Sinopec shuts-in four production sites
As the oil price slump continues amid OPEC’s battle to maintain market share, the group’s goal of eliminating high-cost production appears to be working, but perhaps not where OPEC had originally hoped.
Sinopec (ticker: SNP), China’s second largest crude oil producer, announced today that the company will be shutting in four of its least profitable sites due to low oil prices. The four sites are located at its 70-site Shengli oilfield in Shandong province from which the company has been producing for more than half a century.
“At current oil prices, the shutdown could save 130 million yuan ($19.9 million) of costs and reduce losses by 200 million yuan,” the company said, according to South China Morning Post. The company added that low oil prices reduced the field’s economic reserves and it could only survive by shedding high-cost production capacity.
“Sinopec has been maintaining output in its aging oil fields by over-investing and this is no longer possible in the current oil price environment,” said Neil Beveridge, a Hong Kong-based analyst, who estimates the company needs oil to stay above $50 a barrel to break even, told Bloomberg. “We expect Sinopec’s domestic oil production to drop 5 percent to 10 percent this year as it shuts down aging high-cost oil fields.”
Not the first Chinese producer to cut production
China National Offshore Oil Corporation (CNOOC, ticker: CEO) announced in January that it would be cutting its production target for the year as well.
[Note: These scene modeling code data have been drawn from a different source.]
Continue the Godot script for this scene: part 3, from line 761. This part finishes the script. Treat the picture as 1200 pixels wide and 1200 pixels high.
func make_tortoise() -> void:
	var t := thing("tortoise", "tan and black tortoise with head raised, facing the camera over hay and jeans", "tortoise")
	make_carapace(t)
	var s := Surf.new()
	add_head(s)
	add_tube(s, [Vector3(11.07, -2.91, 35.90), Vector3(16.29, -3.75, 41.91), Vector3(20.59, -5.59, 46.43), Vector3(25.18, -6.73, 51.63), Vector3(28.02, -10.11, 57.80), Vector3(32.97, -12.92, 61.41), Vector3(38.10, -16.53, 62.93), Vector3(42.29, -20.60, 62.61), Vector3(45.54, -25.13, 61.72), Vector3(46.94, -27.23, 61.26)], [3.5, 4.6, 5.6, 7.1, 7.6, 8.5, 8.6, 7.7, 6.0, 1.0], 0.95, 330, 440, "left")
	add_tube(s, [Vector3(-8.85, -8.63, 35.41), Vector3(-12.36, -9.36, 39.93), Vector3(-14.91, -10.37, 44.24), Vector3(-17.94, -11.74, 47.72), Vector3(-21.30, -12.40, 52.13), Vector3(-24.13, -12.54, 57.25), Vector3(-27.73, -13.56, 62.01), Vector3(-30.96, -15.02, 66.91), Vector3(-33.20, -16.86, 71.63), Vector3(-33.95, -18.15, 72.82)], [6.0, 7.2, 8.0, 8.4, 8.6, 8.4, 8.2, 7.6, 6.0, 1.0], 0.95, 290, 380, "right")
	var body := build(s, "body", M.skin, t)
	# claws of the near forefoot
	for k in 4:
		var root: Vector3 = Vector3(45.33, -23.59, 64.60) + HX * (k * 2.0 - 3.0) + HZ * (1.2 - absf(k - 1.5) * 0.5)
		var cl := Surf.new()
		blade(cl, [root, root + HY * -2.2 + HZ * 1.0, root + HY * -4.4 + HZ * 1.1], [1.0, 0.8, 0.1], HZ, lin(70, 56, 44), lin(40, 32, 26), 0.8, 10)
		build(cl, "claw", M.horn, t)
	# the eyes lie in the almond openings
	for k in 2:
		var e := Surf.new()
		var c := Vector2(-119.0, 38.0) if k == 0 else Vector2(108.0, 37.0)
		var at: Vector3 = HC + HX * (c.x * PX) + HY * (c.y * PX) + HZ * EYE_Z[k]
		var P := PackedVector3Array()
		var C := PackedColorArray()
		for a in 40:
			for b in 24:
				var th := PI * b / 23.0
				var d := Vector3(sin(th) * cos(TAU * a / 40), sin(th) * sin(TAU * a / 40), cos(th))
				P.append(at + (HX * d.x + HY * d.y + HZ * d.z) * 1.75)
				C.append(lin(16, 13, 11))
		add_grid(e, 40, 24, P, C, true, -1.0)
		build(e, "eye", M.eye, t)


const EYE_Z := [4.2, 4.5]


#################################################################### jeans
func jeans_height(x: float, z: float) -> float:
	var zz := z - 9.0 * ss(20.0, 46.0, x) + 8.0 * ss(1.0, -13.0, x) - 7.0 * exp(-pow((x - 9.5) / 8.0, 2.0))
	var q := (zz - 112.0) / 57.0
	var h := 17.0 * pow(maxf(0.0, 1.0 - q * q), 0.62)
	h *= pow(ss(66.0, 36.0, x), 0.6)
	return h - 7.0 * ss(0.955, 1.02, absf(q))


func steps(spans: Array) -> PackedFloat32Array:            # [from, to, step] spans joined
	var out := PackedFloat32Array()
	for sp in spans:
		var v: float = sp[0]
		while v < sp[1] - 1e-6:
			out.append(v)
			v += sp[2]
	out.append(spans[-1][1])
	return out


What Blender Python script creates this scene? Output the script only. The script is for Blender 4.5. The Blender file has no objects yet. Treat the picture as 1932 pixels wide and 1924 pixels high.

CNOOC, China’s largest offshore producer, said that it plans to lower production 5% from 2015 levels, and cut capital spending roughly 12%.
Li Fanrong, CNOOC’s CEO, said oil prices below $30 per barrel make operations “very difficult.” Fanrong said the company would analyze cash flow on a field-by-field basis and “be more cautious when making major investments.”
“I hope we can cut costs faster than the oil price drops,” he said, “but sometimes that’s not realistic.”
China’s production could slip 3%-5% from last year’s record high of 4.3 MMBOPD, the first drop in seven years, according to Nomura Holdings and Sanford C. Bernstein & Co.